E. du Perron
aan
C.E.A. Petrucci
Brussel, 20 juni 1923
Brux. 20 Juin
le soir.
Chère Clairette,
je vous écris dans mon lit à la lumière d'une bougie - l'électricité va toujours mal dans la maison -; j'ai longuement pensé à vous et j'ai voulu préparer les phrases sincères, senties qui constitueraient la réponse à votre lettre; eh bien, je ne trouve rien qui me satisfait. C'est comme si tous les mots sincères entre nous sont devenus pompeux, rhétoriques, ridicules. ça aussi, c'est un peu la faute de votre maman. Il y a trop de ‘bon sens’ entre nous, déjà.
Il ne me reste qu'à vous remercier pour votre lettre, sincèrement, sans le moindre ironie; cette lettre était sentie; vous y donnez un croquis très juste de votre situation, et c'est avec amertume que je m'aperçois de ne plus pouvoir y répondre, sérieusement, sincèrement, comme je l'aurais fait (immédiatement) il y a quelques mois. Toutes les choses que je voudrais vous dire sonneraient creux, faux; il me semble que vous verriez en moi seulement un petit faiseur d'embarras, qui se trouve intéressant quand il coupe des cheveux en quatre et quand il dit des mots gros. Faisons notre deuil de mes belles théories, voulez-vous?
Nous pensons que le vie est bonne;
Mais dis-toi bien, coeur triomphant,
Que nous n'intéressons personne
Pas même nous, ma chère enfant....
Approuvons cela et brisons là-dessus.
Croyez-moi, je ne vous parle plus pour éprouver le plaisir d'être contredit; je suis tout à fait sincère en vous écrivant ceci; c'est pour cela que cette lettre aussi est déjà devenue ridicule, peut-être. Alors, tant pis! - Je ne puis rien pour vous; vous vous êtes trop éloignée de ‘mon amitié et de ma pensée’; tout cela a été; maintenant on est une jeune fille et un.... gamin (si vous voulez) qui se critiquent. Evidemment, au fond, nous nous aimons bien, cela est sûr. Mais c'est pour cela même, je crois, qu'il faut mieux ne plus s'écrire et, s'il le faut, ne plus se voir. L'amitié entre un homme et une femme (même quand l'‘homme’ est très ‘jeune’) est toujours plus ou moins amoureuse, - ne le niez pas - et après ce qui s'est passé entre nous, on serait toujours là à chercher à retrouver un certain haut-goût (pardonnez-moi ce mot, encore ridicule) qui n'est plus dans notre amitié actuelle et à s'en vouloir beaucoup, finalement, parce que cela n'y est plus! Et ce serait trop triste, cela, vous ne trouvez pas?
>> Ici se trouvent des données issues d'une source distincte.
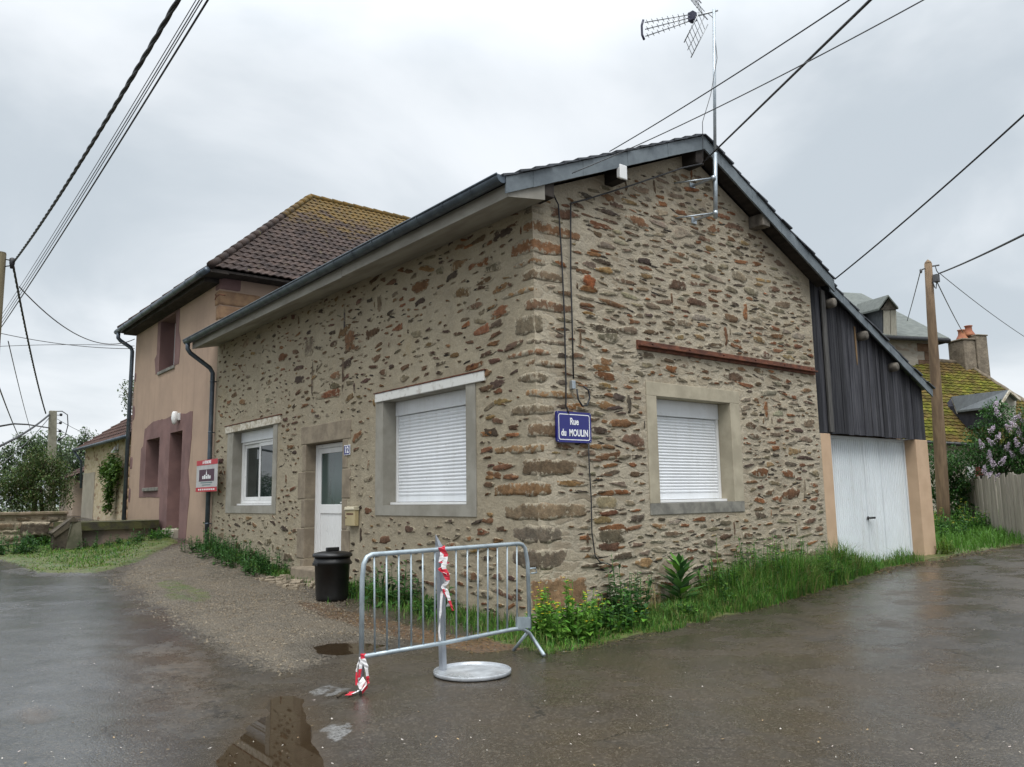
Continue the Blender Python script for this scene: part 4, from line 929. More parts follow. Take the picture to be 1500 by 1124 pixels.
DIRT = poly([(195, 950), (250, 930), (330, 955), (345, 985), (320, 1030), (275, 1055), (235, 1020), (205, 985)])
MOSS = poly([(215, 856), (260, 848), (315, 875), (300, 884), (240, 878)])
LITTER = poly([(430, 880), (480, 884), (560, 905), (650, 930), (760, 935), (775, 952), (700, 958), (620, 945), (540, 925), (470, 905)])
BANK = poly([(-40, 790), (60, 780), (110, 775), (240, 782), (262, 795), (215, 818), (130, 842), (60, 840), (0, 822), (-40, 815)])
VERGE = np.array([[-.62, .5], [-.75, -.5], [-.7, -.92], [.1, -.98], [1.2, -1.0], [2.6, -.95], [4.5, -.85], [6.4, -.55], [7.6, -.3], [9.6, -.5], [10.4, -.42], [11.2, -.55], [13.4, -.75], [17, 0.3], [26, 2.6], [30, 8], [18, 10], [10.3, .4], [6.3, .2], [.1, .2], [.0, 1.5]])
VERGE[-2:] = [[.1, .2], [-.1, .4]]
PUD = poly([(300, 1140), (312, 1092), (345, 1062), (372, 1045), (380, 1022), (405, 1014), (440, 1012), (462, 1022), (470, 1045), (478, 1075), (492, 1100), (497, 1140)])
PUD2 = poly([(455, 945), (480, 937), (530, 938), (560, 944), (535, 957), (490, 960), (462, 957)])
POT = poly([(22, 1042), (45, 1034), (75, 1040), (80, 1052), (50, 1060), (25, 1054)])
PALE = poly([(470, 1066), (488, 1056), (515, 1058), (522, 1070), (505, 1086), (480, 1086)])
PALE2 = poly([(455, 1012), (480, 1004), (510, 1010), (490, 1020), (462, 1018)])
DARK1 = poly([(60, 880), (110, 868), (190, 892), (260, 918), (330, 958), (420, 985), (480, 975), (440, 1000), (330, 985), (230, 950), (140, 905)])
GLEAM = poly([(100, 890), (135, 893), (175, 930), (165, 945), (120, 925)])
STREET = poly([(-100, 815), (60, 842), (150, 850), (215, 885), (290, 940), (210, 960), (230, 1040), (290, 1140), (-200, 1140)])
def lines(a, b, d, out0, out1, k):
    m = np.arange(a, b + 1e-6, d); lo = a - np.geomspace(d * 1.5, a - out0, k)[::-1]; hi = b + np.geomspace(d * 1.5, out1 - b, k); return np.concatenate([lo, m, hi])
xs = lines(-7.0, 13.0, .075, -160, 220, 34); ys = lines(-5.0, 17.0, .075, -70, 240, 34)
X, Y = np.meshgrid(xs, ys, indexing='ij')
Z = ground_np(X, Y)
near = sstep(26, 14, np.hypot(X, Y - 4))
wob = (fbm(X, Y, 1.1, 5) - .5) * .5
zg = sstep(.55, -.45, sdist(X, Y, GRAVEL) + wob * .9); zd = .62 * sstep(.5, -.4, sdist(X, Y, DIRT) + wob); zm = np.maximum(sstep(.25, -.3, sdist(X, Y, BANK) + wob * .6), sstep(.15, -.15, sdist(X, Y, MOSS) + wob * 1.3) * .55)
zv = sstep(.08, -.12, sdist(X, Y, VERGE) + wob * .25); zl = sstep(.1, -.15, sdist(X, Y, LITTER) + wob * .6)
zp = sstep(.16, -.25, sdist(X, Y, PUD) + wob * .22); zp2 = sstep(.05, -.1, sdist(X, Y, PUD2) + wob * .2)
zpot = sstep(.06, -.06, sdist(X, Y, POT) + wob * .3); zpale = np.maximum(sstep(.03, -.05, sdist(X, Y, PALE) + wob * .22), sstep(.03, -.04, sdist(X, Y, PALE2) + wob * .3) * .7)
zdark = np.maximum(sstep(.25, -.2, sdist(X, Y, DARK1) + wob), .9 * sstep(.42, .0, np.minimum(sdist(X, Y, PUD), sdist(X, Y, PUD2)) + wob * .6)); zst = sstep(.6, -.6, sdist(X, Y, STREET) + wob * 2.0); zgl = sstep(.4, -.2, sdist(X, Y, GLEAM) + wob * 1.2)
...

Soyons braves et quittons-nous lentement. C'est mieux que de se quitter plus tard, brusquement, avec des sentiments amers. Je vous dis cela parce que, franchement, je me sens déjà un peu de rancune contre vous, un tout petit peu qui pourrait croître. C'est probablement parce que moi aussi j'aimerais vous voir libre, vivant vos sentiments, et selon vos pensées, vos ‘sagesses’. C'est parce que vous, libre, seule, vous ne seriez peut-être, quand même, pas si loin d'être la Clairette que je me suis rêvée. Bonsoir, chère amie, je vous serre la main.